Did the Judge go too far in his directions on Mr Mabry not giving evidence?

[14]Mr Jefferson, for Mr Mabry, conceded that the Judge was entitled, in the circumstances of the case, to direct the jury that counsel’s questions of the complainant as to whether he had had a knife were not evidence. He also conceded that this was a case where it was appropriate for the Judge to say that there was no evidence that the complainant had a knife. Finally, he conceded that this was a case where it was not inappropriate for the Judge to comment on Mr Mabry’s failure to give evidence.

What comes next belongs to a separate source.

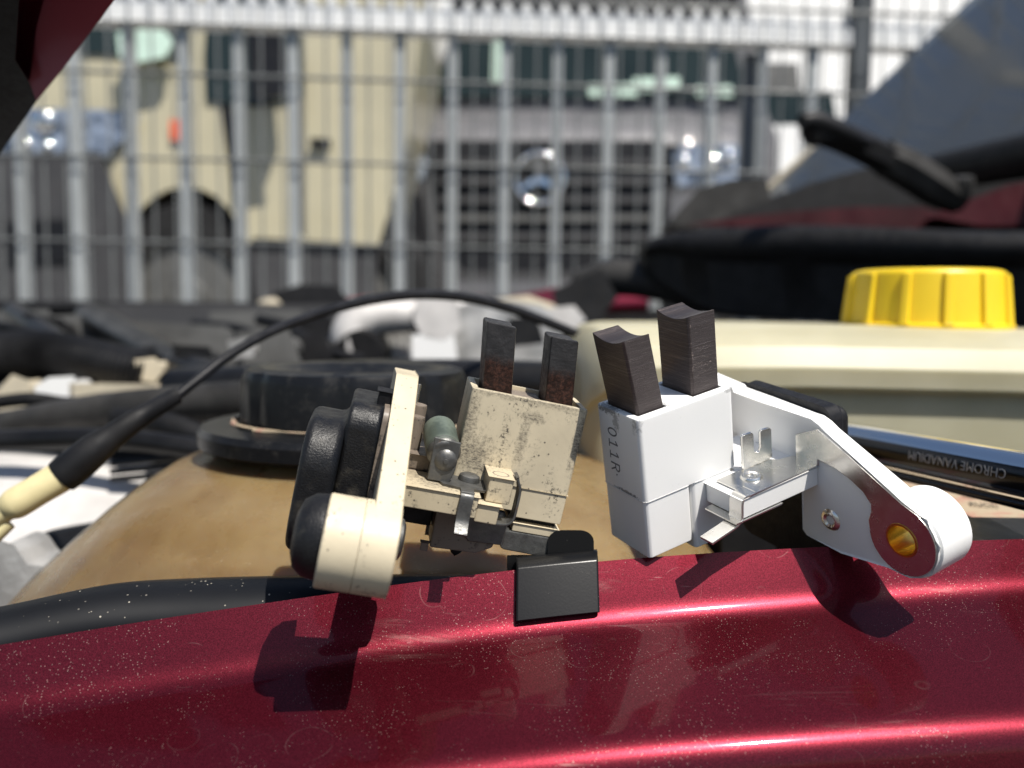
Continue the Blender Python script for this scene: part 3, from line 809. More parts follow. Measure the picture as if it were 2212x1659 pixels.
# black clip folded over the wing edge
bm = NB()
sv_ = [0, .3] + [1 + .8 * i for i in range(11)]
def clip_pt(X, i, off):
    p, nrm = wing_pts(X, sv_)[i]
    return p + nrm * off * .001
prof_n = len(sv_)
cols = []
X0, X1 = 1.2, 15.6
for X in (X0, X0 + .4, (X0 + X1) / 2, X1 - .4, X1):
    o_ = 1.2 if X0 + .2 < X < X1 - .2 else .9
    w = wing_pts(X, sv_)
    e = w[0][0]
    nf, df = Vector((0, -math.sin(R(59)), math.cos(R(59)))), Vector((0, -math.cos(R(59)), -math.sin(R(59))))
    w = [(e + df * t * .001 + nf * .0002, nf) for t in sv_]
    outer = [p + nv * o_ * .001 for p, nv in w]
    inner = [p + nv * .0003 for p, nv in w]
    top = [e + Vector((0, .0034, -.007)), e + Vector((0, .0034, .0002)), e + Vector((0, .0028, .0013)), e + Vector((0, .0016, .0018)), e + Vector((0, .0002, .0018))]
    inn = [e + Vector((0, .0002, .0006)), e + Vector((0, .0022, .0004)), e + Vector((0, .0024, -.007))]
    cols.append(top + outer + inner[::-1] + inn)
loft(bm, [[p for p in c] for c in cols])
clip = obj('edge_clip', bm, M['clip_black'], sharp=45)
tag(clip, 'black plastic clip folded over the red wing edge below the old brush holder', 'clip')
bm = NB(); q = rrect(0, 0, 1, 1, .28)
prism(bm, q, lambda p: at(1188 + 90 * p[0], 1222 - 72 * p[1], .1525), lambda p: at(1188 + 90 * p[0], 1222 - 72 * p[1], .1525) + Vector((0, .002, 0)))
prism(bm, [(0, 0), (1, 0), (1, 1), (0, 1)], lambda p: at(1100 + 95 * p[0], 1228 - 24 * p[1], .153), lambda p: at(1100 + 95 * p[0], 1228 - 24 * p[1], .153) + Vector((0, .002, 0)))
obj('clip_tongue', bm, M['clip_black'], clip, bevel=.0004)

# ------------------------------------------------------------------ coolant tank with black cap
tank = thing('coolant_tank', 'brown stained translucent tank with a big black screw cap beside the red wing', 'tank', (-0.03, .24, .70))
rows_ = []
cx0, cy0 = -.0435, .238
for z, xl, xr, yf, yb, pw in ((-.0345, -.0775, -.0095, .204, .272, 2.0), (-.0385, -.0785, -.0085, .203, .273, 2.0), (-.0400, -.0850, .000, .198, .283, 2.1), (-.0420, -.0925, .012, .190, .295, 2.2), (-.0465, -.1000, .030, .179, .310, 2.35),
                              (-.0525, -.1070, .044, .1695, .320, 2.5), (-.060, -.1155, .052, .1660, .327, 2.6), (-.070, -.1260, .060, .1635, .332, 2.75), (-.085, -.1390, .068, .162, .337, 2.9), (-.11, -.150, .072, .161, .34, 3.0), (-.16, -.155, .074, .161, .34, 3.2), (-.26, -.152, .072, .162, .34, 3.2)):
    ring = []
    for k in range(48):
        a = 2 * math.pi * k / 48
        c_, s_ = math.cos(a), math.sin(a)
        fx = math.copysign(abs(c_) ** (2 / pw), c_); fy = math.copysign(abs(s_) ** (2 / pw), s_)
        mx, my = (xl + xr) / 2, (yf + yb) / 2
        ring.append(EYE + Vector((mx + fx * (xr - xl) / 2, my + fy * (yb - yf) / 2, z)))
    rows_.append(ring)
bm = NB(); loft(bm, rows_); obj('tank_body', bm, M['tank_brown'], tank, sharp=60)
cz = EYE + Vector((cx0, cy0, -.0372))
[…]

[15]All these concessions were in our view well made. Counsel’s questions are not evidence and there can be nothing improper in directing the jury to that effect. There was no evidence that the complainant had a knife, including in Mr Mabry’s statement to police. There can be nothing wrong in the Judge pointing this out.
[16]As to the comment on Mr Mabry’s failure to give evidence, in R v McRae (1993) 10 CRNZ 61 at 64 Tipping J for this Court noted situations in which judicial comment on the failure of an accused to give evidence might be expected. One situation he identified was where the accused attempts to place an alternative fact scenario before the jury by putting facts or allegations to Crown witnesses through counsel. This case fits squarely within that. While we do not have the closing addresses of counsel, it seems fairly clear from the summing up that the possibility of the complainant having a knife had been canvassed in closing, as well as being put to the complainant in cross-examination.

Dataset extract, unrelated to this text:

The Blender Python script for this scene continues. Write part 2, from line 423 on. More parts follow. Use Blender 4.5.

[17]However, Mr Jefferson submitted on behalf of Mr Mabry that the extent of the comment on the accused not giving evidence was unwarranted and that, taken overall, the summing up may have led the jury to believe that the burden of proof lay on the defence, not the Crown. He also submitted that the jury were effectively left with the impression that they had to accept the complainant’s evidence. He accepted that the jury had been given directions on how to assess the evidence but said that these came too early in the summing up.
[18]There is no doubt that any comment made on an accused not giving evidence must be balanced and fair. It should also be made clear that an accused does not have to give evidence and that his or her silence cannot be relied on establishing guilt. In our view, the Judge’s summing up in this case meets those requirements. The Judge stressed a number of times that it was for the Crown to prove the case against Mr Mabry and that this must be to a standard of beyond reasonable doubt. The jury can have been left in no doubt where the onus of proof lay. It was also made clear on a number of occasions that Mr Mabry had no obligation to give evidence.
[19]The defence case, with its contentions of accident and lack of intent to inflict serious injury, was put to the jury in some detail by the Judge and this discussion followed the comment on Mr Mabry not giving evidence. It was stressed that it was up to the Crown to exclude those defences and to prove all of the elements of the charge. As to the complaint that the directions on how to assess the evidence came too early in the summing up, the summing up, like the trial, was short, and the issues were hardly complicated. It is inconceivable that the jury would have forgotten the directions on how to assess the evidence when they were deliberating. In any event, it was made quite clear by the Judge in the course of his comments on Mr Mabry not giving evidence that it was up to the jury to decide whether or not they accepted the Crown evidence.

Result

[20]For the above reasons the appeal is dismissed.